Edit 2 : the pb of result quantization is a different one. It affects very small samples (a few KB), and remains present, with or without mmap.

nemequ commented 9 years ago

Yeah, I plan to do a lot of testing next week :(

mmap is actually a really good fit for this (assuming the performance doesn't tank like this), especially for machines without tons of memory and/or when working with large files. There is a bit of random access on the input side, but its fairly constrained, which means the kernel can drop old pages from the cache; if we had read the entire file into RAM the kernel would have to swap in case the data is needed later.

There is a similar issue with the output, only without much random access; instead of swapping pages out when low on memory, then swapping them back in only to write them to disk, with mmap we basically just tell the kernel to write them to disk whenever it thinks is best (with munmap actually flushing everything when we're done).

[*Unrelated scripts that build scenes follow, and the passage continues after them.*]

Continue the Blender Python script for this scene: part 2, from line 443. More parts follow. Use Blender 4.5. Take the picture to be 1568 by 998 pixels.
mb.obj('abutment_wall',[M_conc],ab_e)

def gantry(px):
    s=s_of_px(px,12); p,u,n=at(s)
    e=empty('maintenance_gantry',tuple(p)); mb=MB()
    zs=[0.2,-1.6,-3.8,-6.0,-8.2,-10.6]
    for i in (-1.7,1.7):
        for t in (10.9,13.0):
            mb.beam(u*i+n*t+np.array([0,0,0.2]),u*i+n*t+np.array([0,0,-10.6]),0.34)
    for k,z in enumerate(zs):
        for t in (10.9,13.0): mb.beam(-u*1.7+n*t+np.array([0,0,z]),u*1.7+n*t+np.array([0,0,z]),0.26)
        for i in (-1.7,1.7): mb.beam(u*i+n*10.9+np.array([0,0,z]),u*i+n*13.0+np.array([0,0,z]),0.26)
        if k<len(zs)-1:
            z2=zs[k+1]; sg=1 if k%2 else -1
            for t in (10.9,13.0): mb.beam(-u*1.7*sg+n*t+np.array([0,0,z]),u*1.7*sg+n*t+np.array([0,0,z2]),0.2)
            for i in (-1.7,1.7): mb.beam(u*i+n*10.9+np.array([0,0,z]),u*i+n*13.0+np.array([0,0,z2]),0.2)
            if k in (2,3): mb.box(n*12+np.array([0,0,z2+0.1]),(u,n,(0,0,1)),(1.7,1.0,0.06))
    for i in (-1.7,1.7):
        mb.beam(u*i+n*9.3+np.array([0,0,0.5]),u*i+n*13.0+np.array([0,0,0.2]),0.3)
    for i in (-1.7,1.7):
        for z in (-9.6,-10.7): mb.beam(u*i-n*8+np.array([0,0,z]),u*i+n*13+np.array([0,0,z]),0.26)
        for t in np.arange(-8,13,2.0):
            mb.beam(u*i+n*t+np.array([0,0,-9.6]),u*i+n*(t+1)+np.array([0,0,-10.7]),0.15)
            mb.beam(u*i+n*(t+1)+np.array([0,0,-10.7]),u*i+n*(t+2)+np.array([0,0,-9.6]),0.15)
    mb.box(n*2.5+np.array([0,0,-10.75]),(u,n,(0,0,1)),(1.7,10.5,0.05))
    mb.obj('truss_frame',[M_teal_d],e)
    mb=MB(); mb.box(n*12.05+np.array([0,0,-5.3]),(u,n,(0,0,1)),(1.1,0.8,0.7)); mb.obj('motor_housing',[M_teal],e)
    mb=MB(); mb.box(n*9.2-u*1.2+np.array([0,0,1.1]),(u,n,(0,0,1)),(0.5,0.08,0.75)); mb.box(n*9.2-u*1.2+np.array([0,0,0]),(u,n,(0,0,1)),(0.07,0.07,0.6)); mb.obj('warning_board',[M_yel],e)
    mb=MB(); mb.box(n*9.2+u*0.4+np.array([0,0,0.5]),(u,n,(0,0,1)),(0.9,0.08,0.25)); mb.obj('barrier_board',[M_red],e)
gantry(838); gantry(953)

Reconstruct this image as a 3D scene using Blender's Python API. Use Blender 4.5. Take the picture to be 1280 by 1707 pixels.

Basically, it's a big win for resource-constrained systems (or large files). Lots of the stuff in the benchmark was actually failing (with ENOMEM, or just crashing because of overcommitting, or best-case thrashing badly) on the ARM boards and satellite-a205 before I added the mmap code, and those files aren't even that big.

travisdowns commented 9 years ago

I would be very careful in making the assumption that it is kernel bug without a pretty decent reproducible test case. If it does in fact seem to happen only newer kernels, a test case that is as simple as possible helps (e.g., remove LZ4 from the equation and just simulate its access patterns).

That said, it certainly is possible that something has changed here, as there has been a fair amount of development in this area lately. For example, huge page support is being added for the page cache, which could directly affect read/write and mmap of files. I'm not sure if it has hit mainline at the moment.

As a test you might consider turning off transparent huge pages and seeing if that has any effect. Certain that one setting is a performance landmine for some workflows (I've seen it blow things up many times).

Is squash using mmap only for the input side, or does it also mmap a writeable area for the output buffer? When writes are in play things get a lot more complicated/less predictable.

nemequ commented 9 years ago

Yeah, lots more testing is necessary.

As a test you might consider turning off transparent huge pages and seeing if that has any effect. Certain that one setting is a performance landmine for some workflows (I've seen it blow things up many times).

Good to know, I'll certainly try it.

Is squash using mmap only for the input side, or does it also mmap a writeable area for the output buffer? When writes are in play things get a lot more complicated/less predictable.

Both. And yes, since MAP_POPULATE makes no difference I'm pretty sure the issue is on the write side. Unfortunately I'm really busy for the rest of the month, so this will have to wait a bit. I spent too much time playing with Squash in the last couple weeks, need to catch up in other areas…

nemequ commented 9 years ago

I haven't done extensive testing (i.e., a complete run of the benchmark on all the machines), but I think using huge pages fixes this issue. If you are still seeing this issue, please reopen quixdb/squash#125 (or comment on it and ask me to reopen… not sure how permissions around reopening issues work on GitHub).

I'll try to update the benchmark results soon. I'd like to get Squash 0.8 out in the next couple weeks, but if it is going to take longer than that I'll go ahead and update the results independently of a new release.